August 14, 2014

Dinosaur 13 (2014)

Bear with me on this. A few years ago I was playing a board game with a group of friends. Another friend pops in a little late, and asks what we're up to. 'We're playing this fantastic board game,' I tell him. 'It's called Agricola. It's about late medieval farming practice. It's great!'

'It would have to be great,' replies the friend, 'you're playing a board game about late medieval farming practice.'

That conversation came to mind while watching Dinosaur 13, an American documentary directed by Todd Douglas Miller. It's about a complicated legal dispute arising from the excavation of a near-intact fossilized Tyrannosaurus Rex skeleton in South Dakota. It's great, and going in I knew it was going to be great, because why else would the Melbourne International Film Festival program a documentary about a complicated legal dispute over a dinosaur skeleton?

The story basically goes like this: in 1990 a team of professional fossil hunters dig up a near-intact T-Rex skeleton in South Dakota. It is unquestionably the finest specimen of its kind ever discovered. They pay the land owner for the skeleton and take it back into town to be fully prepared and exhibited in the town museum. Then the FBI turn up to seize the skeleton, on the grounds that it was illegally taken from Federal land. Then the land owner from whom they purchased it denies he ever agreed to sell it. Then the Indian reservation which incorporates said land owner's land - which is itself held in trust by the US government - stakes a claim on the fossil as well.

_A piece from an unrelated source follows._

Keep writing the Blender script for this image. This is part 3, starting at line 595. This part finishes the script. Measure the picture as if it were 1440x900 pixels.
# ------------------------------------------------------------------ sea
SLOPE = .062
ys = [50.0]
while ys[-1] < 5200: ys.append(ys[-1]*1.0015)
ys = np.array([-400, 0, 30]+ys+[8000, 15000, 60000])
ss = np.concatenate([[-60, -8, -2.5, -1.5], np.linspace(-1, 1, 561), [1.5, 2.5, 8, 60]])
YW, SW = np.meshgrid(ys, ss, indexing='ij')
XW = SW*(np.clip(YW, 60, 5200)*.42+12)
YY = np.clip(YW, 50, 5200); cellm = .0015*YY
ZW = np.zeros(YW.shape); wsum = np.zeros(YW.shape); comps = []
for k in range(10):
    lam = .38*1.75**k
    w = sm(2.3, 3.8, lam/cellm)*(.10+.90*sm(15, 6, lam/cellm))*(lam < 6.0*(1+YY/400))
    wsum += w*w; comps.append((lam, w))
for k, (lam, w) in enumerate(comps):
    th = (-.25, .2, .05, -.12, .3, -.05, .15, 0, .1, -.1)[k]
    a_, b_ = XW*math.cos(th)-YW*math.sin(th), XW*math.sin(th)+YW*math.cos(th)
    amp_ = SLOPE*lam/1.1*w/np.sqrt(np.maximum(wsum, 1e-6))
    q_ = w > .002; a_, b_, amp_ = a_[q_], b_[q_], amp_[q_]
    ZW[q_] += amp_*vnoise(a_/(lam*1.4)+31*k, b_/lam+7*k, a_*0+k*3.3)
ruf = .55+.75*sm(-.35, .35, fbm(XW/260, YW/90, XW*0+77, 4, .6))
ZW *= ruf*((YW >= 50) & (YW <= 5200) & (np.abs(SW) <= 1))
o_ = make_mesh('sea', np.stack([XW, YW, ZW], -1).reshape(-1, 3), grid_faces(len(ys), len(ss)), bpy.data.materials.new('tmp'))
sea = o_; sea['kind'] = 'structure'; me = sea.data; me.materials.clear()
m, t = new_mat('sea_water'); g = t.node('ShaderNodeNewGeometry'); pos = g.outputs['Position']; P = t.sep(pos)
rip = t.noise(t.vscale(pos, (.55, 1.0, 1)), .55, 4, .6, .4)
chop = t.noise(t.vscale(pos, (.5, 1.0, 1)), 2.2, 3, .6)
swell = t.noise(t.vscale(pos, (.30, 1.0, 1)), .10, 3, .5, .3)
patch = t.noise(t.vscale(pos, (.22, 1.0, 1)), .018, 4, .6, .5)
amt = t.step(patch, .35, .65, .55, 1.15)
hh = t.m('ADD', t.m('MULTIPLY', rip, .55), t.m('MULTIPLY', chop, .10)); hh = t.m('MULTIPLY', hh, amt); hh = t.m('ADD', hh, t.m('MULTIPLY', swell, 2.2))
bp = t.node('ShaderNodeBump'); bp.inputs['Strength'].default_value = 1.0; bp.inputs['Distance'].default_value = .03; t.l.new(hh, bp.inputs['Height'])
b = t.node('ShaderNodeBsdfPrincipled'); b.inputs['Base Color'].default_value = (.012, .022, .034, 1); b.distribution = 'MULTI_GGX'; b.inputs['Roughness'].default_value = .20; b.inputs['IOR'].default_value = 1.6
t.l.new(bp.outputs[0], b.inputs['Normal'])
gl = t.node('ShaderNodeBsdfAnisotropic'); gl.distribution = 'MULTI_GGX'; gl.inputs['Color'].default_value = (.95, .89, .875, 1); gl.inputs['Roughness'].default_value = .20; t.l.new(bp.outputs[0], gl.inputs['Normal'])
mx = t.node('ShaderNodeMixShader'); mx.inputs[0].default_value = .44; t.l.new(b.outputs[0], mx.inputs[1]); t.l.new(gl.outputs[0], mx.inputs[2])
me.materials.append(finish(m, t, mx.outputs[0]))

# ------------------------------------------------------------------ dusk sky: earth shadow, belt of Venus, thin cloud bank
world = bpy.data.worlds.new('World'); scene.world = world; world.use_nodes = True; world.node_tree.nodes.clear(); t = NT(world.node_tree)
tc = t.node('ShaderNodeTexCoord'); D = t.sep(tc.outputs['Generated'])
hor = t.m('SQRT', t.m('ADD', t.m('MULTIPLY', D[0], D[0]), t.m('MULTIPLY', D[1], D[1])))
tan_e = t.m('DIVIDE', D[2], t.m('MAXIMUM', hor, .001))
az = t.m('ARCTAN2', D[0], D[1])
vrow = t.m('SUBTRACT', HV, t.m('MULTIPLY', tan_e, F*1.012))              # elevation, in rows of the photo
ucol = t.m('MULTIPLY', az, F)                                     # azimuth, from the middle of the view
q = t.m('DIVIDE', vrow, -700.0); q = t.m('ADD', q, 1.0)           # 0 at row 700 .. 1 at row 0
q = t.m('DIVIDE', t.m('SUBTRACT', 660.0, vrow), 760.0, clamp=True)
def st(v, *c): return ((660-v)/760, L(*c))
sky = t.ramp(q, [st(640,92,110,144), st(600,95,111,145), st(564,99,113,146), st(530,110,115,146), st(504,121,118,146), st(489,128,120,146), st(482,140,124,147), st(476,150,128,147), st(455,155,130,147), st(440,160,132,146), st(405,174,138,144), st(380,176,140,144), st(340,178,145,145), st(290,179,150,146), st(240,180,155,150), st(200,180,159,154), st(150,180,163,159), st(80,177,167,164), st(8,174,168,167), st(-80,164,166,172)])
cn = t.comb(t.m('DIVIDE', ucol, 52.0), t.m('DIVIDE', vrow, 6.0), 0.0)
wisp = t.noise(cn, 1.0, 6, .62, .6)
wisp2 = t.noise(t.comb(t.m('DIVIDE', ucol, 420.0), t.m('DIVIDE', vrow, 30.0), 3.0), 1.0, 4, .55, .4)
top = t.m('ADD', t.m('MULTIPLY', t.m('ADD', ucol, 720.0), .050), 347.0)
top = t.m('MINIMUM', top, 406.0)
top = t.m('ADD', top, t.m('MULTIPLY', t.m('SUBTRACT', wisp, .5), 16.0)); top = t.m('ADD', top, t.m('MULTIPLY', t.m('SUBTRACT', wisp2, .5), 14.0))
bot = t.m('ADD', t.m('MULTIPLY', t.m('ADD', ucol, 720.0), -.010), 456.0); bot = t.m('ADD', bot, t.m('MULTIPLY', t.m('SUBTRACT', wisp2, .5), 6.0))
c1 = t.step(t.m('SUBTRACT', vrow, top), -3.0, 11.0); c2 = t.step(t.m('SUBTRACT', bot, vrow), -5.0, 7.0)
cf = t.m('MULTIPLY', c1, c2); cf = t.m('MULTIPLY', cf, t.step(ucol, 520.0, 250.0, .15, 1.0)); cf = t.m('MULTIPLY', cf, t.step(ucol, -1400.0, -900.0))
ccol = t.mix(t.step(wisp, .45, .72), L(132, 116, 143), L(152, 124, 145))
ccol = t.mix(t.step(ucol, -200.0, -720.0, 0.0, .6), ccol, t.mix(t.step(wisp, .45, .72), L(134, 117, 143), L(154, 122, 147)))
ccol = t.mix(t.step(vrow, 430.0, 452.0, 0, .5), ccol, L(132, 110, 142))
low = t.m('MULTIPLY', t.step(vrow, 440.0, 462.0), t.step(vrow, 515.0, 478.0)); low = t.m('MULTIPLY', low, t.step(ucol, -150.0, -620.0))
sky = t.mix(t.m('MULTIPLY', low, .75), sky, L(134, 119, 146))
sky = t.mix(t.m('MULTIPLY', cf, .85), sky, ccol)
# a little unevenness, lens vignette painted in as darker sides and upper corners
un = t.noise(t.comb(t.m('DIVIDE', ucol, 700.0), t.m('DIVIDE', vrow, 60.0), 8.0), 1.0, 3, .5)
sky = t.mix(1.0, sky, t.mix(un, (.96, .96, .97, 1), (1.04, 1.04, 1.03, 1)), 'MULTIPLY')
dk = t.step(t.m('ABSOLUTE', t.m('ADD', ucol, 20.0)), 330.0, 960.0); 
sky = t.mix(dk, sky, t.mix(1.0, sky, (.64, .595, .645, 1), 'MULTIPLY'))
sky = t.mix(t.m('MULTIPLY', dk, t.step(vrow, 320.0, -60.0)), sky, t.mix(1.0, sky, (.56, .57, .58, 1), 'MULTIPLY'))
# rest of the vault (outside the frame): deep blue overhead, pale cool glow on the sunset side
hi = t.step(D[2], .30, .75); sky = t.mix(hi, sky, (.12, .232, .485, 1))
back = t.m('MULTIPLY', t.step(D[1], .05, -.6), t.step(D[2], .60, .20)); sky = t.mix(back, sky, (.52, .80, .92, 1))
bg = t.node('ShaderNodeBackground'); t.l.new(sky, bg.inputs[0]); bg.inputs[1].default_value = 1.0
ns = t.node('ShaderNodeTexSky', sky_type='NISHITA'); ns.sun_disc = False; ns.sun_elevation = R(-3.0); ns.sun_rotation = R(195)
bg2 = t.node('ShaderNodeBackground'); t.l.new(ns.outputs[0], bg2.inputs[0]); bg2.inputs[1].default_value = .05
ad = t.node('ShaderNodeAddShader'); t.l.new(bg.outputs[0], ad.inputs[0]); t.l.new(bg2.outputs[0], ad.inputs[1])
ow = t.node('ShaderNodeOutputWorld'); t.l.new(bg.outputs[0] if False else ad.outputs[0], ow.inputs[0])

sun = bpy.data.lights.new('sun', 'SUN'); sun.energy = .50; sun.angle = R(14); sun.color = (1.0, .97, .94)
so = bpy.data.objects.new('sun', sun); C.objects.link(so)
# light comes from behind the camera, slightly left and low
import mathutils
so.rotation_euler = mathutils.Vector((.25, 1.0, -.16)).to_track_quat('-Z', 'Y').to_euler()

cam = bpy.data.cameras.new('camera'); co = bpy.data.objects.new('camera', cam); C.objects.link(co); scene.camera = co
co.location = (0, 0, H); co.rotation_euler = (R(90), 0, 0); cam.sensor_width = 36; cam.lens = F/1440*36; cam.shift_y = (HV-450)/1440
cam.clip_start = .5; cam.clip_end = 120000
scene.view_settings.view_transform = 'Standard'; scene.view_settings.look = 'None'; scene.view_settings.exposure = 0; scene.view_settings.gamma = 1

You may think that's a lot for one documentary to untangle, but that's sadly only the beginning of the story. Over another seven years the story weaves and jumps in plot development after plot development, all of them true, all of them bordering on the inexplicable. This is one of the most gripping films I've seen all year, and at its centre is an animal that was already dead 65 million years before the lawyers got involved.

I was not expecting this film to be what it was. I did not anticipate getting as emotionally involved as I did, and I absolutely did not plan to be in tears by the film's final act. This is one hell of a documentary, and you should believe me because really: why else would someone make a feature-length movie about who owns a skeleton?